Six years ago today...

...Samantha was a morning Kindergartner, and Drew was a baby. Our morning ritual at the time was that when Samantha woke up she would come in my room and watch "Arthur" until I got up with Drew. This morning had started out like all the others, except that when Samantha came in to turn on the TV she had to fiddle to get it on the right channel, and spent enough time pausing on channel 9 for me to hear Katie Couric announce that another plane had just crashed into the World Trade Center. Another plane? I bolted up in my bed and ordered Samantha to leave it there.
That's when I first heard.
A few weeks later I felt encouraged to write down my thoughts at that time; here are some of them:

* One of the first things I did was call my sister whose husband worked in downtown NYC. To my relief, he was involved in off-site meetings that day, but they were seriously worried about many of their friends. After informing me of his safety she had to go - her phone was ringing off the hook.
* I kept Samantha home from school that morning, unsure of what the day would bring. Was it over yet? I heard of a crash in the middle of Pennsylvania - we all assumed a correlation, but had no details to confirm it. Samantha was angry with me for missing school after she found out that she had missed making sheep with cotton. She came home wondering if all people who fly planes are bad guys.
* I wondered if we would go to war. I speculated about Cory losing his job. I thought about my nephew who had just left for a 2-year church mission in Brazil and wondered if he would have to come back to fight in a war. I remember looking around my house at all of our belongings and thinking, "this is just stuff".
* I felt like a snob. I became increasingly aware of how we must have looked to other countries who already lived this kind of reality EVERY SINGLE DAY. Like a bully who suddenly meets his match or a philanthropist who suddenly loses everything. I decided I didn't like being on the other side.
* Albeit in an unfortunate way, I felt like America got her patriotism back. Flags flew everywhere from small towns to downtown office buildings and people were generally nicer to each other.
* Feeling completely vulnerable and helpless, I tried to focus on having faith. Faith that God would keep his promises. Faith that what He says is true, and that good will ultimately triumph over evil.

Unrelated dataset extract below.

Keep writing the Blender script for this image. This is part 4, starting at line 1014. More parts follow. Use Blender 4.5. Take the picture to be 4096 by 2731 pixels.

Six years later, I'm still trying to focus on that.

1 comment:

ganelle said...

I had a whole conversation with the boys this morning, telling them my memories of that day. Six years have passed, and I was in tears as I told them about what a true hero is. We talked about firefighters, and the people aboard flight 93. They didn't even seem to question the absurdity of flying a plane into buildings. They've never lived in a world where that was beyond comprehension.